A federal appeals court “regretfully” upheld the dismissal of a lawsuit that claims the Army caused the death of a newborn by ordering his pregnant mother to do physical training against doctors’ instructions.
January Ritchie was about 5 1/2 months pregnant when she went into premature labor while stationed in Hawaii in 2006.
Her son Gregory died 30 minutes after birth. Her husband, Jonathan, filed a wrongful death lawsuit, claiming commanding officers ignored his wife’s pleas not to perform physical duties such as picking up trash and battle-focused training.
The 9th U.S. Circuit Court of Appeals said Thursday it was “regretfully” issuing an opinion saying a lower court was right to dismiss the case. The ruling criticized what’s known as the Feres doctrine, which prevents civil action against the government for those injured during military service, and said it’s unfortunate the doctrine bars the lawsuit.
“For the past 63 years, the Feres doctrine has been criticized by ‘countless courts and commentators’ across the jurisprudential spectrum,” states the opinion authored by Judge Jacqueline H. Nguyen. “However, neither Congress nor the Supreme Court has seen fit to reverse course.”
The doctrine is “archaic” and based in part on protecting the government from being sued over actions to win a war, said Greg Jacob, policy director for the New York-based Service Women’s Action Network, which is pushing for exemptions to the doctrine for crime victims.
“What’s happened over the decades is that the federal courts system has interpreted ‘incident to service’ as whatever happens in uniform,” Jacob said Friday. “It’s an example of how misguided the military is with regard to their personnel policies and giving commanders ultimate authority like this.”
Jacob, a former Marine Corps infantry commander, said the Ritchie case shows a need to change the military’s “command-centric” system that allows commanders to override recommendations of lawyers and doctors regarding troops.
Judge Dorothy W. Nelson wrote a separate, concurring opinion to “highlight how this case reveals the questionable validity of the Feres doctrine,” which she suggests is unfair toward servicewomen.
“Efforts to exclude pregnant women from serving, and even to punish women for becoming pregnant, continue to this day,” she wrote. “The right a pregnant woman has to serve means little if her service requires she put her fetus’s health and well-being at risk.”
The Ritchies now live in Tacoma, Wash., with their three children.

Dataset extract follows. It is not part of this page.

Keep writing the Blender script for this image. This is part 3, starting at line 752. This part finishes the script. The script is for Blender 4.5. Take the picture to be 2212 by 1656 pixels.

January Ritchie is in the Army Reserves, said the couple’s Honolulu attorney, Eric Seitz, who is planning to petition the Supreme Court.
“We were not expecting to win,” he said, but they’re encouraged by the strong language in the opinion.
Assistant U.S. Attorney Harry Yee in Honolulu, who represented the government, against the suit referred comment to his superior, who didn’t immediately respond Friday.